Salmond argues independence is needed to free Scotland’s potential and boost her economy in the future.

But the three Unionist parties -- Labour, the Tories and Liberal Democrats -- all say a referendum would be a distraction when the present economy requires so much attention.

“Concentrate on jobs, not your own obsessions,” they chorus.

Following the White Paper, a referendum bill is due out in January, and all three parties have vowed to vote it down at the first opportunity.

Salmond’s response tomorrow will be a last-ditch bid for support by offering his opponents the chance to put their own questions on the referendum ballot paper. The move is a marked shift for Salmond.

In August 2007, he published a draft referendum bill as part of the government’s “National Conversation” on Independence.

Then, the yes-no question to be put to the public was clear: should the Scottish Government “negotiate a settlement with the Government of the United Kingdom so that Scotland becomes an independent state”.

The first minister has now been forced to drop this to have any chance of the bill proceeding.

Last month the LibDems appeared to kill off all hope of a referendum this parliament by deciding not to support Salmond’s preferred question.

By offering the LibDems the chance to insert their own question, Salmond hopes they may yet be persuaded to change their mind.

The White Paper will therefore not prescribe any question, but instead discuss four constitutional options: the status quo, the limited transfer of powers proposed by the Calman Commission, “devolution max”, and independence.

The main change under Calman would be Holyrood getting control of around £4bn of income tax and £500m in other taxes -- stamp duty, aggregates levy and landfill tax.

Powers over air weapons, drink drive limits, and the speed limit would also move to Edinburgh.

Devolution max would see Scotland given full control over taxes and spending (known as fiscal autonomy), and almost all other powers, while staying within the United Kingdom.

Salmond’s version of independence would see Scotland retain the pound and the monarchy, but otherwise stand alone from the UK.

“Ultimately it’s for the parliament to decide any question on the referendum. If opposition parties have constructive suggestions then we are open to that,” said a government source.


Writing in today’s Sunday Herald (opposite), Salmond claims a referendum would be the next “historic step in Scotland’s democratic journey” and gives the LibDems “credit” for wanting more powers.

However his opponents are holding out.

Alastair Carmichael, the LibDem shadow Scottish secretary, said Salmond was only pressing ahead with the referendum to prevent a civil war in the SNP between the independence fundamentalists, or “ fundies”, who never wanted the extra step of a referendum in the first place, and the gradualists, who wanted a slow build up to one.

“I didn’t come into politics to make life easy for Alex Salmond. If, in trying to address the divisions within his own party he has created a situation which becomes untenable, I will happily watch that. I’ll sell tickets.”

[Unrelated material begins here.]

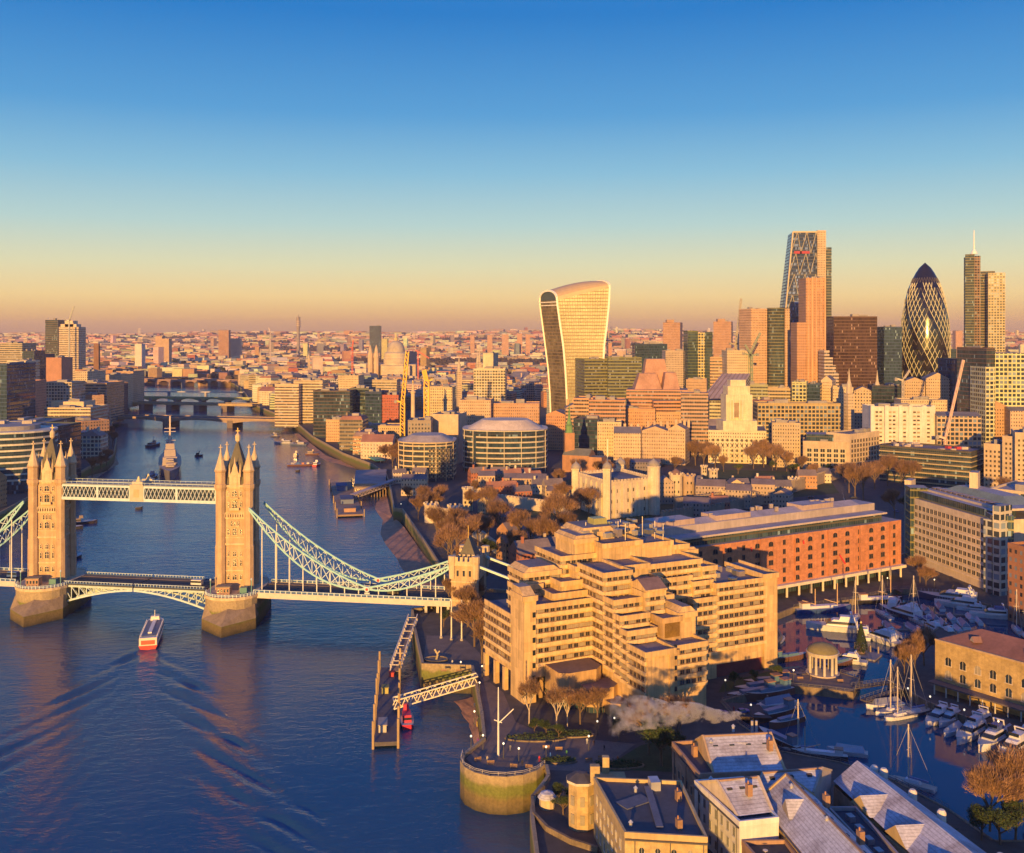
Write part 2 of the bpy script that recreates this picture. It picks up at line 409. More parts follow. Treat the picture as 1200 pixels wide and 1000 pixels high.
g = t.nodes.new('ShaderNodeNewGeometry'); s_ = t.nodes.new('ShaderNodeSeparateXYZ'); t.links.new(g.outputs['Position'], s_.inputs[0])
zz = math_n(t, 'ADD', s_.outputs[2], math_n(t, 'MULTIPLY', noise(t, .25, 4), 3.0))
r_ = t.nodes.new('ShaderNodeValToRGB'); t.links.new(math_n(t, 'DIVIDE', zz, 12.0), r_.inputs[0])
e = r_.color_ramp.elements; e[0].position, e[0].color = .12, (.05, .045, .03, 1); e[1].position, e[1].color = 1, (.34, .27, .17, 1)
for p_, c_ in ((.3, (.13, .10, .05, 1)), (.42, (.16, .12, .05, 1)), (.58, (.13, .15, .03, 1)), (.72, (.15, .16, .04, 1)), (.8, (.30, .24, .14, 1))):
    q_ = e.new(p_); q_.color = c_
t.links.new(mixc(t, 1.0, r_.outputs[0], greyv(t, gain(t, noise(t, 1.2, 4), .7, 1.3)), 'MULTIPLY'), b.inputs['Base Color']); b.inputs['Roughness'].default_value = .8
MAT['mud'] = M('foreshore_mud', (.34, .18, .10), .65, ns=.12, amt=.4, bump=.3, bs=.7)
MAT['paving'] = M('paving', (.17, .13, .105), .85, ns=.2, amt=.25)
MAT['lawn'] = M('lawn_grass', (.035, .06, .02), .95, ns=.15, amt=.4)
MAT['asphalt'] = M('asphalt', (.05, .05, .052), .85, ns=.1, amt=.25)
MAT['hill'] = M('far_hill', (.05, .06, .04), .95, ns=.002, amt=.4)
# ---- river: one sheet of water, finely divided where the tour boat's wake runs
BOAT = Vector((-148.5, 418, 0)); BD = Vector((-.23, .97)).normalized(); BR = Vector((BD.y, -BD.x))
def wake(x, y):
    d = -(Vector((x, y)) - BOAT.xy).dot(BD) - 14; l = (Vector((x, y)) - BOAT.xy).dot(BR)
    if d < -6: return 0.0
    al = abs(l); h = 0
    d1 = max(d, 1)
    cl = .31 * d1 + 4
    env = math.exp(-((al - cl) / (.075 * d1 + 4)) ** 2) * min(1, (d + 6) / 20) / (1 + d1 / 260)
    if al > cl: env *= math.exp(-((al - cl) / (.04 * d1 + 3)) ** 2)
    k = 2 * pi / 9.5
    ph = k * (al * .82 - d1 * .57) + .5 * sin(d1 * .04 + (1.3 if l > 0 else 0)); h += .7 * env * (.75 + .5 * sin(x * .21 + 1.7 * sin(y * .13))) * (sin(ph) + .35 * cos(2 * ph))
    k2 = 2 * pi / 6.0
    h += .12 * math.exp(-(al / (.2 * d1 + 4)) ** 2) * sin(k2 * (al * .9 - d1 * .3)) / (1 + d1 / 120)
    if al < 5 and d < 60: h += .12 * math.exp(-(al / 3.5) ** 2) * (rng.random() - .5) * 2 * max(0, 1 - d / 60)
    return h
xs = [-9000, -4000, -1500, -700, -400] + [-260 + i * 1.5 for i in range(215)] + [90, 200, 500, 1500, 4000]
ys = [-600, -100, 100] + [205 + i * 1.25 for i in range(185)] + [450, 520, 700, 1000, 1600, 3000, 6000]
me = bpy.data.meshes.new('river'); vv = [(x, y, wake(x, y) if -262 < x < 63 and 204 < y < 436 else 0) for y in ys for x in xs]
nx = len(xs); ff = [(j * nx + i, j * nx + i + 1, (j + 1) * nx + i + 1, (j + 1) * nx + i) for j in range(len(ys) - 1) for i in range(nx - 1)]
me.from_pydata(vv, [], ff); me.materials.append(MAT['water']); me.polygons.foreach_set('use_smooth', [True] * len(ff))
o = bpy.data.objects.new('river', me); COL.objects.link(o); o['kind'] = 'structure'
# ---- land outline (near to far on the north bank, far to near on the south bank)
def bast(n=9):    # the round bastion at the promenade's corner
    c = G(590, 893, LZ); r = 11.6
    return [(c.x + r * 1.02 * cos(a), c.y + r * sin(a)) for a in [R(-20 - i * (175 / (n - 1))) for i in range(n)]]
def g2(px, py, z=LZ): v = G(px, py, z); return (v.x, v.y)
bastion = bast()
NB = [(60, 60), (14, 120), (7, 200)] + [g2(627, 1003), g2(621, 955), g2(624, 935), g2(634, 922)] + [g2(641, 912)] + bastion + \
     [g2(566, 868), g2(563, 838), g2(556, 800), g2(552, 783), g2(494, 781), g2(484, 735), g2(482, 716), g2(506, 713), g2(531, 697),
      g2(536, 693), g2(520, 672), g2(503, 645), g2(471, 598), g2(461, 597), g2(457, 573), g2(452, 556), g2(436, 545), g2(402, 532), g2(384, 522), g2(366, 512), g2(345, 494), g2(318, 483),
      g2(296, 474), g2(288, 462), g2(283, 456), g2(274, 450), g2(262, 446), g2(232, 443)]
SB = [g2(163, 443), g2(158, 449), g2(150, 460), g2(140, 472), g2(133, 484), g2(131, 497), g2(137, 512), g2(134, 532), g2(126, 540), g2(104, 548), g2(80, 562), g2(40, 580), g2(0, 602), (-330, 640), (-520, 560), (-900, 470)]
LAND = NB + SB + [(-14000, 470), (-14000, 15000), (16000, 15000), (16000, -500), (60, -500)]
# ---- dock basin, a hole in the land
DZ = 6.5
DOCK = [g2(899, 770), g2(917, 745), g2(905, 722), g2(930, 712), g2(1003, 702), g2(1052, 690), g2(1100, 694), g2(1170, 712), g2(1260, 760), g2(1320, 800),
        g2(1190, 762), g2(1100, 735), g2(1060, 760), g2(1046, 782), g2(1040, 797), g2(1085, 822), g2(1200, 868), g2(1300, 920), g2(1330, 985), g2(1165, 985),
        g2(1112, 948), g2(1050, 915), g2(985, 893), g2(915, 880), g2(868, 848), g2(846, 822), g2(918, 803), g2(970, 808), g2(1000, 812), g2(1008, 795), g2(985, 788), g2(935, 790), g2(905, 786)]
b = MB()
outer = [Vector((x, y, LZ)) for x, y in LAND]; hole = [Vector((x, y, LZ)) for x, y in DOCK]
allp = outer + hole
for tri in tessellate_polygon([outer, hole]):
    p = [allp[i] for i in tri]
    if (p[1] - p[0]).cross(p[2] - p[0]).z < 0: p = p[::-1]
    b.face(p, 'land', (.1, .1, .1))
struct('ground', b)
def wallstrip(name, pts, z0, z1, th, mat, cap=True, kind='structure', closed=False):
    b = MB(); n = len(pts)
    for i in range(n - (0 if closed else 1)):
        p, q = pts[i], pts[(i + 1) % n]
        b.face([(p[0], p[1], z0), (q[0], q[1], z0), (q[0], q[1], z1), (p[0], p[1], z1)], mat, (.4, .35, .25))
        d = Vector((q[0] - p[0], q[1] - p[1]));
        if d.length < .01: continue
        d.normalize(); nn = Vector((-d.y, d.x)) * th
        b.face([(p[0] + nn.x, p[1] + nn.y, z0), (q[0] + nn.x, q[1] + nn.y, z0), (q[0] + nn.x, q[1] + nn.y, z1), (p[0] + nn.x, p[1] + nn.y, z1)], mat, (.4, .35, .25))
        b.face([(p[0], p[1], z1), (q[0], q[1], z1), (q[0] + nn.x, q[1] + nn.y, z1), (p[0] + nn.x, p[1] + nn.y, z1)], mat, (.4, .35, .25))
    o = b.build(name); 
    if kind: o['kind'] = kind
    return o
wallstrip('north_embankment', [tuple(p) for p in NB], -4, LZ + 1.0, -.9, 'tidal')
wallstrip('south_embankment', [tuple(p) for p in SB], -4, LZ + .8, -.9, 'tidal')
wallstrip('dock_wall', DOCK, DZ - 3, LZ + .15, .8, 'quay', closed=True)
b = MB(); b.face([(x, y, DZ) for x, y in [(p[0], p[1]) for p in DOCK]], 'dockwater')
me = bpy.data.meshes.new('dock_water'); q = [Vector((x, y, DZ)) for x, y in DOCK]
tr = [tuple(tt) if (q[tt[1]] - q[tt[0]]).cross(q[tt[2]] - q[tt[0]]).z > 0 else tuple(tt)[::-1] for tt in tessellate_polygon([q])]
me.from_pydata(q, [], tr); me.materials.append(MAT['dockwater']); o = bpy.data.objects.new('dock_water', me); COL.objects.link(o); o['kind'] = 'structure'
# ---- foreshore: mud uncovered by the tide, sloping from wall foot to waterline
def shore(name, wall, water, z=2.6):
    b = MB(); n = 14
    def at(poly, t):
        L = [(Vector(poly[i + 1]) - Vector(poly[i])).length for i in range(len(poly) - 1)]; s = t * sum(L)
        for i, l in enumerate(L):
            if s <= l + 1e-6: return Vector(poly[i]).lerp(Vector(poly[i + 1]), s / l)
            s -= l
        return Vector(poly[-1])
    rows = []
    for i in range(n + 1):
        A, B = at(wall, i / n), at(water, i / n)
        rows.append([(A.lerp(B, k / 6).x, A.lerp(B, k / 6).y, z * (1 - k / 6) ** 1.2 - .25 * (k / 6) + .25 * (rng.random() - .5) * (0 < k < 6)) for k in range(7)])
    for i in range(n):
        for k in range(6): b.face([rows[i][k], rows[i][k + 1], rows[i + 1][k + 1], rows[i + 1][k]], 'mud', (.3, .2, .1))
    o = struct(name, b)
    return o
w2 = lambda *a: [g2(x, y, 0) for x, y in a]
shore('foreshore', [g2(536, 700, 2), g2(520, 688, 2), g2(503, 660, 2), g2(471, 615, 2), g2(458, 605, 2), g2(455, 590, 2)], w2((494, 702), (466, 668), (449, 638), (437, 626), (446, 610), (434, 592), (452, 576)), 2.5)
shore('foreshore', [g2(565, 880, 2), g2(560, 850, 2), g2(556, 815, 2)], w2((541, 905), (556, 880), (548, 850), (528, 822)), 1.5)
shore('foreshore', [g2(135, 533, 2), g2(100, 560, 2), g2(60, 578, 2)], w2((140, 545), (108, 565), (60, 590)), 2)
shore('foreshore', [g2(445, 551, 2), g2(384, 535, 2), g2(350, 508, 2)], w2((440, 556), (378, 540), (343, 508)), 1.5)
# ---- surfaces on the ground
def sheet(name, pts, mat, z=LZ + .02):
    b = MB(); q = [Vector((x, y, z)) for x, y in pts]
    for tt in tessellate_polygon([q]):
        p = [q[i] for i in tt]
        if (p[1] - p[0]).cross(p[2] - p[0]).z < 0: p = p[::-1]
        b.face(p, mat)
    return struct(name, b)
gg = lambda *a: [g2(x, y) for x, y in a]
sheet('path', gg((560, 800), (566, 868), (546, 889), (560, 903), (600, 908), (633, 902), (700, 905), (745, 872), (640, 862), (604, 846), (590, 812), (574, 800)), 'paving')
sheet('path', gg((500, 745), (496, 778), (550, 780), (566, 800), (574, 796), (562, 765), (540, 745)), 'paving')
sheet('lawn', gg((700, 905), (750, 874), (800, 862), (792, 890), (788, 905), (740, 903)), 'lawn')
sheet('road', gg((640, 862), (745, 872), (830, 838), (905, 842), (890, 826), (835, 822), (745, 850), (650, 845)), 'asphalt', LZ + .03)
sheet('lawn', gg((842, 812), (912, 800), (925, 790), (905, 786), (848, 800)), 'lawn')
sheet('path', gg((905, 786), (935, 791), (985, 789), (1006, 795), (1000, 810), (972, 806), (930, 799)), 'paving', LZ + .03)
sheet('lawn', gg((640, 612), (700, 617), (790, 602), (800, 560), (770, 556), (680, 560), (610, 572), (560, 590), (560, 612)), 'lawn')
sheet('lawn', gg((808, 612), (985, 580), (965, 552), (905, 545), (830, 552), (800, 575)), 'lawn')
sheet('road', gg((590, 690), (640, 650), (805, 603), (990, 590), (1060, 575), (1060, 563), (985, 578), (800, 596), (640, 640), (585, 680)), 'asphalt', LZ + .04)
sheet('road', gg((650, 560), (640, 520), (632, 490), (626, 474), (619, 474), (620, 520), (628, 560)), 'asphalt', LZ + .03)
sheet('road', gg((935, 553), (1150, 600), (1200, 600), (1200, 585), (1040, 562), (935, 540), (720, 540), (720, 547)), 'asphalt', LZ + .05)
sheet('road', gg((1058, 660), (1058, 575), (1040, 570), (1046, 690), (1058, 695)), 'asphalt', LZ + .06)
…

Jim Murphy, the Scottish Secretary, said the SNP had an “unhealthy” obsession with separation that put them out of step with the public, who didn’t want independence and who were now suffering “buyer’s remorse” after backing the SNP.

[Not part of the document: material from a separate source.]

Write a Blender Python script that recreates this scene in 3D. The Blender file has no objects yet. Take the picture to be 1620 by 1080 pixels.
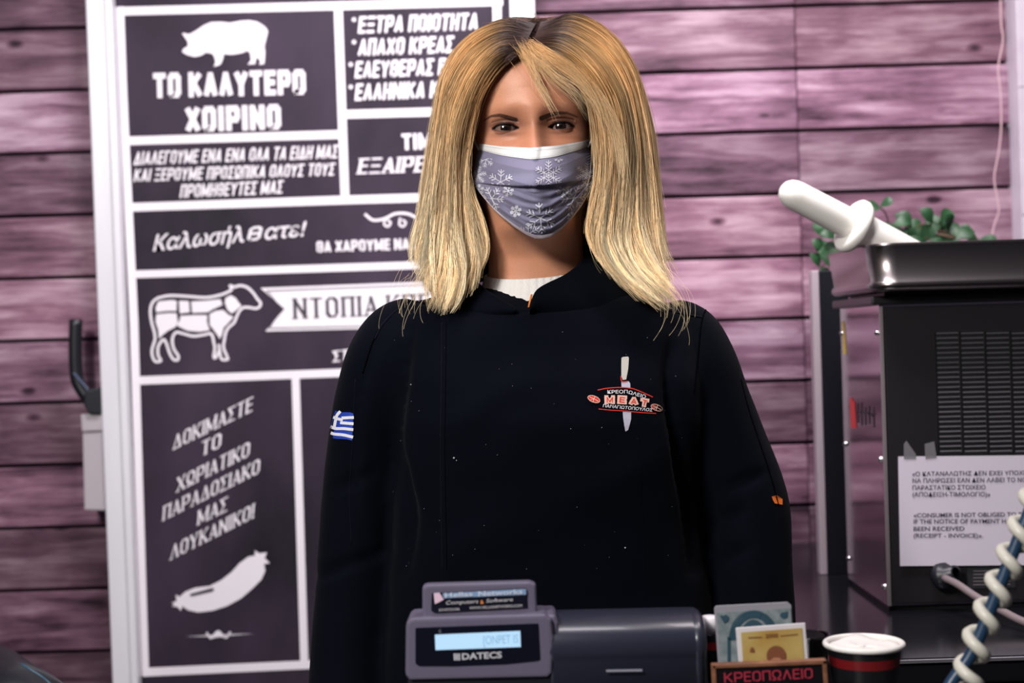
import bpy, bmesh, math, random
import numpy as np
from math import pi, sin, cos, radians
from mathutils import Vector, Matrix, geometry
from mathutils.bvhtree import BVHTree

random.seed(7); rng = np.random.default_rng(7)
SC = bpy.context.scene
COL = SC.collection

# ---------------------------------------------------------------- camera
CAM = Vector((0.0, -1.6, 1.36)); ROLL = radians(1.7); F = 2250.0
cr, sr = cos(ROLL), sin(ROLL)
cam_d = bpy.data.cameras.new('camera'); cam = bpy.data.objects.new('camera', cam_d); COL.objects.link(cam)
cam_d.sensor_width = 36; cam_d.lens = 50; cam_d.clip_start = 0.05
cam.matrix_world = Matrix(((cr, sr, 0, CAM.x), (0, 0, -1, CAM.y), (-sr, cr, 0, CAM.z), (0, 0, 0, 1)))
cam_d.dof.use_dof = True; cam_d.dof.focus_distance = 1.53; cam_d.dof.aperture_fstop = 4.3
SC.camera = cam
SC.view_settings.view_transform = 'Standard'; SC.view_settings.look = 'None'
SC.view_settings.gamma = 1; SC.view_settings.exposure = 0.0
SC.view_settings.use_curve_mapping = False

# ---------------------------------------------------------------- world and lights
world = bpy.data.worlds.new('world'); SC.world = world; world.use_nodes = True
world.node_tree.nodes['Background'].inputs[0].default_value = (0.60, 0.58, 0.72, 1)
world.node_tree.nodes['Background'].inputs[1].default_value = 0.06

def area(name, loc, target, size, energy, color=(1, 1, 1), size_y=None, spread=180):
    l = bpy.data.lights.new(name, 'AREA'); l.energy = energy; l.color = color; l.size = size; l.spread = radians(spread)
    if size_y: l.shape = 'RECTANGLE'; l.size_y = size_y
    o = bpy.data.objects.new(name, l); COL.objects.link(o); o.location = loc
    o.rotation_euler = (Vector(target) - Vector(loc)).to_track_quat('-Z', 'Y').to_euler(); return o
area('key_ceiling_light', (-0.95, -1.75, 2.4), (0.0, 0, 1.5), 0.45, 50, (1.0, 0.96, 0.93))
area('wall_ceiling_light', (0.12, -0.1, 2.75), (0.12, 0.95, 1.42), 0.7, 19, (1.0, 0.94, 0.98), 0.4, 110)
area('front_fill_light', (-0.3, -1.3, 2.75), (0.0, 0.2, 1.4), 0.8, 4, (1.0, 0.93, 0.97))  # added fill lamp that softens the front, not a fixture of the shop
area('hair_ceiling_light', (0.9, 0.25, 2.75), (0.05, 0, 1.5), 0.4, 8, (1.0, 0.9, 0.92))

# ---------------------------------------------------------------- helpers
def P(px, py, Y=0.0):
    """point on the upright plane y = Y seen at photo pixel (px, py)"""
    D = Y - CAM.y; a = (px - 810) / F * D; b = (540 - py) / F * D
    return Vector((CAM.x + cr * a + sr * b, Y, CAM.z - sr * a + cr * b))
def PX(v):
    D = v[1] - CAM.y; dx = (v[0] - CAM.x) / D; dz = (v[2] - CAM.z) / D
    return 810 + F * (cr * dx - sr * dz), 540 - F * (sr * dx + cr * dz)

def link(name, me, mat=None, parent=None, smooth=False):
    o = bpy.data.objects.new(name, me); COL.objects.link(o)
    if mat is not None and not me.materials: me.materials.append(mat)
    if parent is not None: o.parent = parent
    if smooth: me.polygons.foreach_set('use_smooth', [True] * len(me.polygons))
    return o
def mesh(name, vs, fs, mat=None, parent=None, smooth=False):
    me = bpy.data.meshes.new(name); me.from_pydata([tuple(v) for v in vs], [], [tuple(f) for f in fs]); me.update()
    return link(name, me, mat, parent, smooth)
def bmobj(name, bm, mat=None, parent=None, smooth=False):
    me = bpy.data.meshes.new(name); bm.normal_update(); bm.to_mesh(me); bm.free()
    return link(name, me, mat, parent, smooth)
def tag(o, label, cat, group=None):
    o['label'] = label; o['category'] = cat
    if group: o['group'] = group
    return o
def thing(name, label, cat, loc=(0, 0, 0), group=None):
    o = bpy.data.objects.new(name, None); COL.objects.link(o); o.empty_display_size = 0.05
    o.location = loc; return tag(o, label, cat, group)
def adopt(root, *parts):
    """hang world-placed parts on a thing whose base is not at the origin"""
    inv = Matrix.Translation(root.location).inverted()
    for p in parts:
        if p.type == 'MESH' : p.data.transform(inv @ Matrix.Identity(4)) if p.parent is None else None
        p.parent = root
def shift(root):
    """after all direct children were built in world coordinates: make them relative to root's base"""
    d = -Vector(root.location); seen = set()
    def rec(o):
        for c in o.children:
            if c.type in ('MESH',) and c.data.name not in seen:
                c.data.transform(Matrix.Translation(d)); seen.add(c.data.name)
            rec(c)
    rec(root)
def boxbm(bm, x0, x1, y0, y1, z0, z1, M=None):
    vs = [bm.verts.new((x, y, z)) for z in (z0, z1) for y in (y0, y1) for x in (x0, x1)]
    for f in ((0, 2, 3, 1), (4, 5, 7, 6), (0, 1, 5, 4), (2, 6, 7, 3), (0, 4, 6, 2), (1, 3, 7, 5)):
        bm.faces.new([vs[i] for i in f])
    if M is not None: bmesh.ops.transform(bm, matrix=M, verts=vs)
    return vs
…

“I have always been of the view that they did not have any of the big answers and now it seems as if they don’t even have a question. They don’t know what they’re doing. They have lost their way in a really deep way.”

He added Labour would not rule out a referendum “forever” but said the general election should be seen as the proper test of public opinion.

Annabel Goldie, the Scottish Conservative Leader, also urged Salmond to kill off his bill.

“The SNP are finally starting to realise that the people of Scotland do not share their obsession with independence. Mr Salmond is now too scared to even come clean over what the question would be in a referendum. His referendum would cost -- by the SNP’s own estimate -- £9 million of taxpayers’ money and his attempts to get his bill through Parliament will waste hundreds of hours of parliamentary time. It is a disgrace.”

When he steps up to the podium tomorrow, Salmond will face his toughest test as First Minister.